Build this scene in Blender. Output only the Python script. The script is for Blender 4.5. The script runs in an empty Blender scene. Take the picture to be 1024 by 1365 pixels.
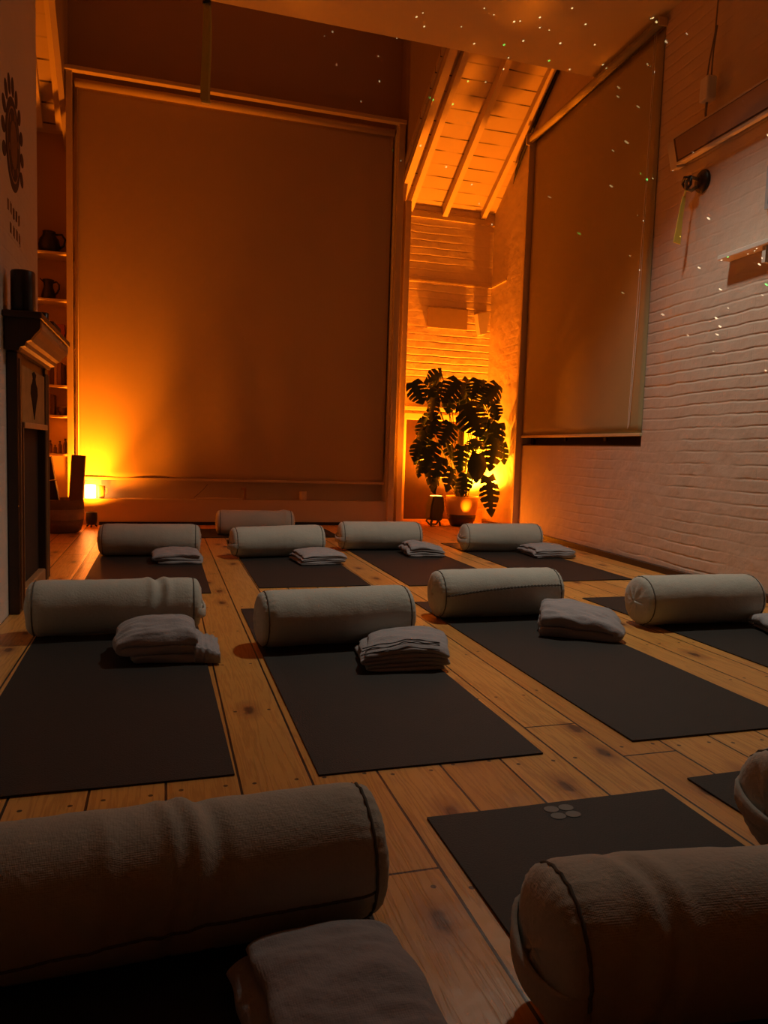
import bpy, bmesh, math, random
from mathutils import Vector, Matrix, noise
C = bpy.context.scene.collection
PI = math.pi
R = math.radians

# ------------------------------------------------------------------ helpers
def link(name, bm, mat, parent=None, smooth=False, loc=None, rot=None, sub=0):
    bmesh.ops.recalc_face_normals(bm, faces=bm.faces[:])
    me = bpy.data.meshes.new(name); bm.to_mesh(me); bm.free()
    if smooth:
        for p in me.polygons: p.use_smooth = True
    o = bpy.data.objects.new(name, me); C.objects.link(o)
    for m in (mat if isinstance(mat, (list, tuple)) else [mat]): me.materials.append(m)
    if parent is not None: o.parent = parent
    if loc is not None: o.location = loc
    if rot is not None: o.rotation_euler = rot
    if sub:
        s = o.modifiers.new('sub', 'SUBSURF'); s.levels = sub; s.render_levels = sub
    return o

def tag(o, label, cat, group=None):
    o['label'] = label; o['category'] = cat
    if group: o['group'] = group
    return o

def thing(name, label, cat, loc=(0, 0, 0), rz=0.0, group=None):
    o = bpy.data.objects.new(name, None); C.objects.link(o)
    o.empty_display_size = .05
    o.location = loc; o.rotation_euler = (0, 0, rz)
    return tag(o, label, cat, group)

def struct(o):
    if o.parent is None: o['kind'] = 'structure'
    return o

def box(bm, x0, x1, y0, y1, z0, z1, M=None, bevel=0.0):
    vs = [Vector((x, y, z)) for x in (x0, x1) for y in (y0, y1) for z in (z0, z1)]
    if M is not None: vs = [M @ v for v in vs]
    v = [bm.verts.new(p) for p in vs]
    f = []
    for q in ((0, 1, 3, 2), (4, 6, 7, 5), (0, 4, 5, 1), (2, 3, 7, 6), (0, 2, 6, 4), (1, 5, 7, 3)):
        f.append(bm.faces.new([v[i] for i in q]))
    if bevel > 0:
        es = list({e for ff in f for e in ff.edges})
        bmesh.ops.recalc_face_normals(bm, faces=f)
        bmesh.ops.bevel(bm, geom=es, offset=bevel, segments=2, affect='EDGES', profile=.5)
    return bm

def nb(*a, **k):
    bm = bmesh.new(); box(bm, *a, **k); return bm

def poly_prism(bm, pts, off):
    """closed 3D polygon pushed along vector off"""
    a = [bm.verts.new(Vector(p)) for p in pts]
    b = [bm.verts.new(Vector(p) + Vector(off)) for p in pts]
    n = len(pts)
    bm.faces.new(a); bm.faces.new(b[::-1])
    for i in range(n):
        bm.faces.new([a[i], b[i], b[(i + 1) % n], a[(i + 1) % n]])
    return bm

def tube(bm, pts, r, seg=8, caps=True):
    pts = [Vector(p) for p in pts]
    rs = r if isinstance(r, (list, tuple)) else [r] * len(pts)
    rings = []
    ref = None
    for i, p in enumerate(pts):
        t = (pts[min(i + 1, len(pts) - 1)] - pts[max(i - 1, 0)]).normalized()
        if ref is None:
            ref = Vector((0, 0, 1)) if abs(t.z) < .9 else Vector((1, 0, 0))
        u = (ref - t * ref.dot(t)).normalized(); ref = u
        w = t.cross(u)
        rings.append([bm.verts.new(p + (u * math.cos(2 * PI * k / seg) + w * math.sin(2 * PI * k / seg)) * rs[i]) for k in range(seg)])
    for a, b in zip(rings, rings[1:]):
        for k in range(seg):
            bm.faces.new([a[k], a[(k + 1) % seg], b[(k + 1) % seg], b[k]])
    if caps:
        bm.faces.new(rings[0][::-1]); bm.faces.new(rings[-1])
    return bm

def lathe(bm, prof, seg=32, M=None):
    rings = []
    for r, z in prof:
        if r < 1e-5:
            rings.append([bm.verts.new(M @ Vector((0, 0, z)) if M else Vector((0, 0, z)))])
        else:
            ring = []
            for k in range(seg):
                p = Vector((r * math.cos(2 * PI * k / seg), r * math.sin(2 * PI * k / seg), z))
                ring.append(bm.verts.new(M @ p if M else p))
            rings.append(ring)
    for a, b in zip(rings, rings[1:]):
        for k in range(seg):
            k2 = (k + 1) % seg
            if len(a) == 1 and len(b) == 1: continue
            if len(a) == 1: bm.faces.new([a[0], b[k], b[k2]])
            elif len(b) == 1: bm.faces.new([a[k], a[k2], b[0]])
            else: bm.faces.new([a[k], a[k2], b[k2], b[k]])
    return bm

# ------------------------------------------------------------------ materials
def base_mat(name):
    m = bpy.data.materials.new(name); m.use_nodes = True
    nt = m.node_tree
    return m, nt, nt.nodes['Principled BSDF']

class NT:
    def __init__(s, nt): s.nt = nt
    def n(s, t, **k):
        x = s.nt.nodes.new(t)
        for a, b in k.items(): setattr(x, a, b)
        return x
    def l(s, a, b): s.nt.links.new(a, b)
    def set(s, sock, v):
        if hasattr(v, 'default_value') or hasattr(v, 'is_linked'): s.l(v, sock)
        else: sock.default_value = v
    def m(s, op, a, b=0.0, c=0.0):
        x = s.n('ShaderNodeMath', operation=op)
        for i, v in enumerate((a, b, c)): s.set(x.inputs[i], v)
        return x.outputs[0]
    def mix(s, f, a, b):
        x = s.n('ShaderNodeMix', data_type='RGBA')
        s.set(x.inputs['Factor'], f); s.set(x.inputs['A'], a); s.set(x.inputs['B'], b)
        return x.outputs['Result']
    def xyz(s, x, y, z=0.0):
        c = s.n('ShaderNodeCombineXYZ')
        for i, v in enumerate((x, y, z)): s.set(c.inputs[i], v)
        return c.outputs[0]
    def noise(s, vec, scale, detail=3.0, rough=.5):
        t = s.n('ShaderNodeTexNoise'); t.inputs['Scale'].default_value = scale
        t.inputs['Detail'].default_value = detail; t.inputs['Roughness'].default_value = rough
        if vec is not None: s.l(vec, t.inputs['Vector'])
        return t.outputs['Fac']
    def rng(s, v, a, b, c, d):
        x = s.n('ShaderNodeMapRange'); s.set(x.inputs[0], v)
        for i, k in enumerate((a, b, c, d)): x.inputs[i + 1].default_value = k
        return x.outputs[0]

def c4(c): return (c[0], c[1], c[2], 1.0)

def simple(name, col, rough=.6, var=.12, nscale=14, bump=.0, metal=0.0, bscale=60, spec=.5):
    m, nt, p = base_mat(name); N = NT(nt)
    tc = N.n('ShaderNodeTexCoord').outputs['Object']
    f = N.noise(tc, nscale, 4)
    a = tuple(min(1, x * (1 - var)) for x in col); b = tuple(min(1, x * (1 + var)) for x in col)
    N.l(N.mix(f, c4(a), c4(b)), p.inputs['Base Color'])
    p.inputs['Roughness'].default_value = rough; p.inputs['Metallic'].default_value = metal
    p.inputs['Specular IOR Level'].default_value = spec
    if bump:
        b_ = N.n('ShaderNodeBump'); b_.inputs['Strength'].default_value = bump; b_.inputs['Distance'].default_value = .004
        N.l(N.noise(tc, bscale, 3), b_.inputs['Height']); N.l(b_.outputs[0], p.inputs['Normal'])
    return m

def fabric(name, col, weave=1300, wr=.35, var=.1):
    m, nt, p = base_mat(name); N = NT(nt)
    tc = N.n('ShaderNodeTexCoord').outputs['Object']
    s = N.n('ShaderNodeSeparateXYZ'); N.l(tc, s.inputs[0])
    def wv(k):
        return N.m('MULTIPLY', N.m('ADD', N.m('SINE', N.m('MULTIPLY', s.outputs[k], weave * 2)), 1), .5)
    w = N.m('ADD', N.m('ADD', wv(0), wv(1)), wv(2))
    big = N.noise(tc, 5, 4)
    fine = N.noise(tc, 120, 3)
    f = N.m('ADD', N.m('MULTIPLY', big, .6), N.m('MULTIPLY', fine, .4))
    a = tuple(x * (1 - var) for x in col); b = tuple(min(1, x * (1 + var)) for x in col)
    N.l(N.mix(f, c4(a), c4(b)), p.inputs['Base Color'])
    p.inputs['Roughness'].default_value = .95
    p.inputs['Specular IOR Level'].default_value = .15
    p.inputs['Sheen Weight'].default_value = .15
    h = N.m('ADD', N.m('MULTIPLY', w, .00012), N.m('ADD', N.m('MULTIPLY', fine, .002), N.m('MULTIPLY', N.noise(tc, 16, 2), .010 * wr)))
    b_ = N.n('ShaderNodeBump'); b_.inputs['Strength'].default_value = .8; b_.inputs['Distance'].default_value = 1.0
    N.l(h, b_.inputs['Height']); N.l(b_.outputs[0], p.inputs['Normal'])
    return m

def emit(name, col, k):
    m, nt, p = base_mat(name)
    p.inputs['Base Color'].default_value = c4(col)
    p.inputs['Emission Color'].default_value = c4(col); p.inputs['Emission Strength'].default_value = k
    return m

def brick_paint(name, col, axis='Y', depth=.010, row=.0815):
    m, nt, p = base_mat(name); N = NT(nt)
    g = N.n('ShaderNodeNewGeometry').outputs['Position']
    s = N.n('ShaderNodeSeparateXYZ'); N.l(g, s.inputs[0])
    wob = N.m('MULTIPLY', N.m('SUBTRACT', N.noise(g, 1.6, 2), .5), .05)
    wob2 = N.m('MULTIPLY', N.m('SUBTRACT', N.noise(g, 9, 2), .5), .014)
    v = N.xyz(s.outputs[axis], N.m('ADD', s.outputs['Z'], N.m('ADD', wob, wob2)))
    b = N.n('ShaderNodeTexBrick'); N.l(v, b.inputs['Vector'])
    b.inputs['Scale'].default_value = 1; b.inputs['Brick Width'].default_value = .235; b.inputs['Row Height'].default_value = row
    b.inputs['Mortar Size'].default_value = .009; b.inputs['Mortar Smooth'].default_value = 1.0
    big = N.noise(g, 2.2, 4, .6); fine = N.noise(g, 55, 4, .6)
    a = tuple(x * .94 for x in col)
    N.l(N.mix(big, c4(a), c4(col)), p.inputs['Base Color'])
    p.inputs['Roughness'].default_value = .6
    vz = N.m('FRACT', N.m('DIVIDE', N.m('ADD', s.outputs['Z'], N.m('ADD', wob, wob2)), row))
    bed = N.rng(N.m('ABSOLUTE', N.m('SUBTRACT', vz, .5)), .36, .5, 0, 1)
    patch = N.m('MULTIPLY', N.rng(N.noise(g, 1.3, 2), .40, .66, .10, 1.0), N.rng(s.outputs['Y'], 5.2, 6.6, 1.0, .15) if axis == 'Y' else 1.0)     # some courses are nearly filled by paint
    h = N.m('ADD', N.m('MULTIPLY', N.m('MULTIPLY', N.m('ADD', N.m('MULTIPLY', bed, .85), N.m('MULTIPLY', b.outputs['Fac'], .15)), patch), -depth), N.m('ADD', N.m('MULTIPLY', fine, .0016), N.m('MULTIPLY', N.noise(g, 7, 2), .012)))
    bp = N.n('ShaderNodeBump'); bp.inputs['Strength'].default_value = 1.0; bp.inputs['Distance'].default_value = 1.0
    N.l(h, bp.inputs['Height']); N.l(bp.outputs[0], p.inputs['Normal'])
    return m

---

Directions: Emit the lines of the material exactly, from its first line to the line containing "R = math.radians", inclusive; leave every picture out.

Reply to the task:
Build this scene in Blender. Output only the Python script. The script is for Blender 4.5. The script runs in an empty Blender scene. Take the picture to be 1024 by 1365 pixels.
import bpy, bmesh, math, random
from mathutils import Vector, Matrix, noise
C = bpy.context.scene.collection
PI = math.pi
R = math.radians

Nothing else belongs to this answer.